Conditions pour admettre les activités sexuelles antérieures de la victime en tant que preuve
Pour être en mesure d'utiliser les activités sexuelles antérieures de la victime comme élément de preuve dans un tribunal, une requête (procédure écrite) devra être rédigée et déposée au dossier de la cour.
Un juge pourrait également décider de convoquer et d’entendre les parties pour se prononcer sur la requête avant la date du procès. Il faudra alors démontrer au tribunal, de manière claire, précise et détaillée, un ensemble d’éléments démontrant la pertinence de la requête.
En effet, pour admettre en preuve les activités sexuelles antérieures de la victime, celles-ci doivent avoir un lien direct avec un élément de la cause. De plus, le risque d’effet préjudiciable pour la victime doit être inférieur à la valeur probante de l’élément de preuve.

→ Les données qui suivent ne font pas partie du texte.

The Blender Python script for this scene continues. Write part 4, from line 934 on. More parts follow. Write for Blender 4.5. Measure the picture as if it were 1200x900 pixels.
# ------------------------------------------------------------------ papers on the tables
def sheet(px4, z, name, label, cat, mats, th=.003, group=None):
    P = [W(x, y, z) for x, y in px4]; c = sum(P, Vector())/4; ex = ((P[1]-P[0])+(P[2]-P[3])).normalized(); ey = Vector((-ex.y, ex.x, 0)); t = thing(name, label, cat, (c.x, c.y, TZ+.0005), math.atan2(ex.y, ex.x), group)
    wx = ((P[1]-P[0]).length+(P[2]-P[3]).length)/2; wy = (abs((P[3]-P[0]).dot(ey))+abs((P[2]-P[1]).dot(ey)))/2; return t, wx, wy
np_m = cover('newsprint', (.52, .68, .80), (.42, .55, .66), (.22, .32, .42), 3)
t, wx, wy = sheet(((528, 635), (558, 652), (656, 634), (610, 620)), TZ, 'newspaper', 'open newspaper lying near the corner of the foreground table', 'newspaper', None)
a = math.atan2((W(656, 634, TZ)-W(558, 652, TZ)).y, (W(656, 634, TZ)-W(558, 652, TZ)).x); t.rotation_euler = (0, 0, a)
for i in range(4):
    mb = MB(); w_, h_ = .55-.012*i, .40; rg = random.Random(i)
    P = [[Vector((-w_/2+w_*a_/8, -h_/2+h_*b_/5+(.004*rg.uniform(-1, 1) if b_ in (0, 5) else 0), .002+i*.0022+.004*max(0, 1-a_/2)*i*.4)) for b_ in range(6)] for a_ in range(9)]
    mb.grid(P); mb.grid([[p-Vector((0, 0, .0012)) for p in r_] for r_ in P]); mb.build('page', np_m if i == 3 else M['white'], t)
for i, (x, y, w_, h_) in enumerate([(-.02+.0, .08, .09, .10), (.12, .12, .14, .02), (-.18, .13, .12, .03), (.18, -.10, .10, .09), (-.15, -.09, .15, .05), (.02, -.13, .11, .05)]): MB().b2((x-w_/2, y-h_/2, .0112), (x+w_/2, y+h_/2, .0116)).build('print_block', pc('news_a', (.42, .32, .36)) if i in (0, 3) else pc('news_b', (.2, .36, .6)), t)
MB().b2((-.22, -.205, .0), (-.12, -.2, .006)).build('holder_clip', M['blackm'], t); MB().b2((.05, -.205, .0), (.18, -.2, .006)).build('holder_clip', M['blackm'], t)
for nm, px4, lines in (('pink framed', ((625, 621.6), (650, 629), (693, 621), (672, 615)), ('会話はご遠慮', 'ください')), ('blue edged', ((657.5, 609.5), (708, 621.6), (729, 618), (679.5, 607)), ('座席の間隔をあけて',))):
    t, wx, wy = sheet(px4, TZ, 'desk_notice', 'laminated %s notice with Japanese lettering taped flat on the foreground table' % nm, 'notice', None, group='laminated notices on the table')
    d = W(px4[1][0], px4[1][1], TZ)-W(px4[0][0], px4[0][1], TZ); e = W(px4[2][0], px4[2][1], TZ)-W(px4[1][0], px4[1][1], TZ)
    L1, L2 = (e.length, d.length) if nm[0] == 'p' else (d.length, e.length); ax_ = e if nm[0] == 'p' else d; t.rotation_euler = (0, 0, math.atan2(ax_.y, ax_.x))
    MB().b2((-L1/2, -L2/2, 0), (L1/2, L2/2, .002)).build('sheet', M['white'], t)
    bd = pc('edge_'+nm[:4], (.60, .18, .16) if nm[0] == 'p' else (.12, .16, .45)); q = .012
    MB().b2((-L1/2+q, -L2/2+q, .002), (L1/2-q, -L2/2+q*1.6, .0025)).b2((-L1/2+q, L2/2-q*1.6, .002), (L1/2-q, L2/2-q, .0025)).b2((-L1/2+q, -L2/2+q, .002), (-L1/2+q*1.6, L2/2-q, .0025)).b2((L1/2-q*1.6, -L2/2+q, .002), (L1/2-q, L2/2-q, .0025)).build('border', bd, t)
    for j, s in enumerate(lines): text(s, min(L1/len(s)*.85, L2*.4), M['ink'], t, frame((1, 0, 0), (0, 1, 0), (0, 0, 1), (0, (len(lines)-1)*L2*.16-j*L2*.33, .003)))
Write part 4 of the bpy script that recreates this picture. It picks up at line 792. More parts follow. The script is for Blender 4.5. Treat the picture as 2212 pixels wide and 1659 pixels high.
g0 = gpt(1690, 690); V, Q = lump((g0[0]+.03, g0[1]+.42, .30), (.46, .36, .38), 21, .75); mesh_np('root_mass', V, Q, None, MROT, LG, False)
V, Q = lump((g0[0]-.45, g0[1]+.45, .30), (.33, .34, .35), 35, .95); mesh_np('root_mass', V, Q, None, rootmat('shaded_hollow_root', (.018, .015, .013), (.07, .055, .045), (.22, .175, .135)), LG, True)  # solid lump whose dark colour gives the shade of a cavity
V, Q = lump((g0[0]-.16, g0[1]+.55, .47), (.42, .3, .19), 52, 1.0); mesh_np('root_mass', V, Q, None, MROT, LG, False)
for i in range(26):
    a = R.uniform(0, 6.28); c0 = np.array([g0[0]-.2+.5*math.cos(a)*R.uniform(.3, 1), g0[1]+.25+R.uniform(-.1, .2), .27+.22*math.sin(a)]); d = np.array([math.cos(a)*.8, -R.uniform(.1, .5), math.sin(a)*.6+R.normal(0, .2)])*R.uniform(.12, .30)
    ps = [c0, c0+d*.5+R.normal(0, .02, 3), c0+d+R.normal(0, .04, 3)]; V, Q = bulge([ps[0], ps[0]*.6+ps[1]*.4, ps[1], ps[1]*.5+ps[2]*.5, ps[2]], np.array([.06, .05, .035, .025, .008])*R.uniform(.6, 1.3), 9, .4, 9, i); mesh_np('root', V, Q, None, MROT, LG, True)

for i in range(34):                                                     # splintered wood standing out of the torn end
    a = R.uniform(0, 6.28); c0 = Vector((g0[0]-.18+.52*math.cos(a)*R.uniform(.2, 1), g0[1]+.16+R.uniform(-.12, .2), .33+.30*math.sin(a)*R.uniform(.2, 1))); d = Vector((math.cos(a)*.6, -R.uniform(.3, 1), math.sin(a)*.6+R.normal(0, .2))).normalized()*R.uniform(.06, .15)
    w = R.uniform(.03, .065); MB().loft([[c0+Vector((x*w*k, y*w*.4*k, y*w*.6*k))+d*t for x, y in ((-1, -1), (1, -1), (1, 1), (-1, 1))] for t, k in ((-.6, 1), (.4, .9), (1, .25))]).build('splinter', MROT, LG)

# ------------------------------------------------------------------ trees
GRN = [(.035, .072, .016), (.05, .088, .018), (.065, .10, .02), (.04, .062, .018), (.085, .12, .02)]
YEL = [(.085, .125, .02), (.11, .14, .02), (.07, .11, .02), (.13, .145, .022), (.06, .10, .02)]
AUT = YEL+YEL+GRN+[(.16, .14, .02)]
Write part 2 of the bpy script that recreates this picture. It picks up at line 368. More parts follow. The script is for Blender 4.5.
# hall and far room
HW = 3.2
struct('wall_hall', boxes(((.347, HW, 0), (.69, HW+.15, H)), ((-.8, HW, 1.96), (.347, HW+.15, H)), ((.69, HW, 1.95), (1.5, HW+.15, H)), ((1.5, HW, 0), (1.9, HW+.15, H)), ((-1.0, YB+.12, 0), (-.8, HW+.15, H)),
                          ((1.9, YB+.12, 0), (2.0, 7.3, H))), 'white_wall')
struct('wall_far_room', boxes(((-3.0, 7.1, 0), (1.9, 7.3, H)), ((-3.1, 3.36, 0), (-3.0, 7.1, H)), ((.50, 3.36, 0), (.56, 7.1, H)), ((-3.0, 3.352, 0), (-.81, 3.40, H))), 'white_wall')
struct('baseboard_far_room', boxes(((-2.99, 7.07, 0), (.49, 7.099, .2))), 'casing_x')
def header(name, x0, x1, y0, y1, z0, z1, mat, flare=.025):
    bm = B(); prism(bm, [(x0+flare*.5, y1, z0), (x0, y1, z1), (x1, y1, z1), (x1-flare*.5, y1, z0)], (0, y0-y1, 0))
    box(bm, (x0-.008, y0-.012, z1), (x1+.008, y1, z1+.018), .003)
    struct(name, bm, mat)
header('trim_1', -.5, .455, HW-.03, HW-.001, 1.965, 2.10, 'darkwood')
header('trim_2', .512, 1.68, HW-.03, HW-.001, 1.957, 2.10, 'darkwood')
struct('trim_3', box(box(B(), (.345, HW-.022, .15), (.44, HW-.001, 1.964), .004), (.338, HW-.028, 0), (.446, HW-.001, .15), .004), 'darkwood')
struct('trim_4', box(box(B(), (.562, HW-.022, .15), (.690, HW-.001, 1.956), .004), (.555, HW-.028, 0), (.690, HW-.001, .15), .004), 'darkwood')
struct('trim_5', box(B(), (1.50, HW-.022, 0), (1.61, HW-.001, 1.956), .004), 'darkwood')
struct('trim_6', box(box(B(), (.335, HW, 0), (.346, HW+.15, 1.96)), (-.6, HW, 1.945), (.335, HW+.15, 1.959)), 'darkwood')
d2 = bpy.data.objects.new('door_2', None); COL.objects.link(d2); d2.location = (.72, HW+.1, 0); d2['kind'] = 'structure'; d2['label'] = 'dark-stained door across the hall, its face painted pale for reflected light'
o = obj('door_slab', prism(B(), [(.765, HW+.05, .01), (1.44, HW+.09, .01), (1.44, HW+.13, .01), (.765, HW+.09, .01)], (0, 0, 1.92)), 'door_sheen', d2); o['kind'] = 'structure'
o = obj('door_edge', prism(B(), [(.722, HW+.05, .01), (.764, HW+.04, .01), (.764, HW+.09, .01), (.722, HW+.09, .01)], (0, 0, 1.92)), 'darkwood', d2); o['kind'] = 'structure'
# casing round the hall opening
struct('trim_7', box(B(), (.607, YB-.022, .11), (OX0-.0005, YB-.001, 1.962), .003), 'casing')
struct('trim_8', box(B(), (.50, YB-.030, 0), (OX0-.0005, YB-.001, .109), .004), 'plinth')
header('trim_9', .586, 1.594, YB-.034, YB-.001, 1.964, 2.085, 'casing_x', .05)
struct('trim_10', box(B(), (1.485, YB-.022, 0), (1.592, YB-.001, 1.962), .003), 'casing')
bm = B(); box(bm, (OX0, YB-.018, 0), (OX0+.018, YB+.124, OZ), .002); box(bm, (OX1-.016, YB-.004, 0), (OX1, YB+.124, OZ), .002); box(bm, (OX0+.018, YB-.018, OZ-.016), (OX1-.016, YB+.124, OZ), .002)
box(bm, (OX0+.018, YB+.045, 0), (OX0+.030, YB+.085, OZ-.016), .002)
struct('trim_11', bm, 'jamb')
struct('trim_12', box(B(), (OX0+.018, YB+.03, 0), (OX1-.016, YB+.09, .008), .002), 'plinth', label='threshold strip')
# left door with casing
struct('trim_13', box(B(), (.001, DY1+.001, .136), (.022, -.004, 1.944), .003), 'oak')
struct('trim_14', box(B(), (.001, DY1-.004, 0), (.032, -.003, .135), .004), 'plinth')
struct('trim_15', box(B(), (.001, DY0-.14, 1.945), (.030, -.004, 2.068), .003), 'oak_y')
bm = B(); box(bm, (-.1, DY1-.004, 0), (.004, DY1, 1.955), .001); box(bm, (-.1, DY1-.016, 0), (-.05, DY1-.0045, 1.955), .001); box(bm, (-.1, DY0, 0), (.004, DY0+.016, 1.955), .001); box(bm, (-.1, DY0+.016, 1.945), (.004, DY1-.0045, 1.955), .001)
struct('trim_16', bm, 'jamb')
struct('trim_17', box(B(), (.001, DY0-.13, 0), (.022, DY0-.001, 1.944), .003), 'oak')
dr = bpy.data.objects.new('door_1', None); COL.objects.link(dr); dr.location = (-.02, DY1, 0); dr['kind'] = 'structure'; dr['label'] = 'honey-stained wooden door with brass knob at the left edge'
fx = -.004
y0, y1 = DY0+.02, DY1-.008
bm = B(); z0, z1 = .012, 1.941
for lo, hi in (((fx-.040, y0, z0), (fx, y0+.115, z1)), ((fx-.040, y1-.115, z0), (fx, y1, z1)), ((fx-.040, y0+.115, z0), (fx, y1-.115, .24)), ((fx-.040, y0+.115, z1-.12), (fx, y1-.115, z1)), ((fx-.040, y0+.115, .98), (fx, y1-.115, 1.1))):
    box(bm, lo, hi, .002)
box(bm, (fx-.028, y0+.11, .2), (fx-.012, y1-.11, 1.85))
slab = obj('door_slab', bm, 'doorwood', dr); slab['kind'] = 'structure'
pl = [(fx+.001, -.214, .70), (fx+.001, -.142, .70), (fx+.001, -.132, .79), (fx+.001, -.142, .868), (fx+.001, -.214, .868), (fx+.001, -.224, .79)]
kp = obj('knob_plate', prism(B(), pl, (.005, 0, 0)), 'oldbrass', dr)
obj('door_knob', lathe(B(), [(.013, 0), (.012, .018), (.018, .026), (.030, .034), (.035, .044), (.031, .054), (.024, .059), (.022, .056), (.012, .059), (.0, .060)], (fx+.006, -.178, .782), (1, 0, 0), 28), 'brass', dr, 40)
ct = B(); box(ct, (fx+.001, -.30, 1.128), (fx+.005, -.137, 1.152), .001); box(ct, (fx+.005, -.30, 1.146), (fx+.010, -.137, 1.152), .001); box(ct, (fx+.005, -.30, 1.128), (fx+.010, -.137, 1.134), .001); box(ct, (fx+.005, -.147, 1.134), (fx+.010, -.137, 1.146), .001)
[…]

En aucun cas, la procédure pour admettre les activités sexuelles antérieures ne doit être utilisée pour démontrer :
- Que la victime devait être plus susceptible d’avoir consenti à l’acte faisant l’objet des accusations, car elle a déjà consenti à une activité sexuelle avec l’accusé dans le passé ;
- Que la victime est moins digne de foi en raison de ses activités sexuelles passées.
Si une procédure écrite doit être présentée au tribunal, c’est à l’accusé que revient le fardeau de démontrer au juge qu’il est pertinent d’admettre les activités sexuelles antérieures de la victime comme élément de preuve.
Pièges à éviter dans la requête
L’accusé doit être vigilant et éviter d’alléguer des motifs trop généraux dans sa requête. Par exemple, le fait que les activités sexuelles antérieures de la victime soient nécessaires pour illustrer le contexte n’est pas suffisant pour affecter la crédibilité de la victime. Ceci fait plutôt en sorte de perpétuer les mythes et n'est pas à l'avantage de l'accusé. Il faudra être plus précis.
Comme l'a mentionné le plus haut tribunal du pays dans une décision récente : l’accusé doit démontrer en détail non seulement que la crédibilité ou le contexte est en rapport avec un élément de la cause, mais qu’en l’absence de la preuve en cause sa position serait « indéfendable » ou « complètement improbable. »
Évidemment, en l’absence d’une telle requête, les activités sexuelles antérieures de la victime ne pourront pas être utilisées en preuve. Dans un tel cas, l’accusé ne pourra pas y faire référence pour se défendre.
Les critères sur lesquels le juge se base pour sa décision
Le juge qui entend la requête devra ensuite prendre une décision : est-ce que les activités sexuelles antérieures de la victime devraient faire partie de la preuve présentée? Pour aider le juge à prendre sa décision, le Code criminel prévoit plusieurs critères qui doivent être pris en compte.
Le juge devra donc pondérer plusieurs éléments, notamment le droit de l’accusé à une défense pleine et entière, mais également le droit de la victime à la dignité, la sécurité et la vie privée.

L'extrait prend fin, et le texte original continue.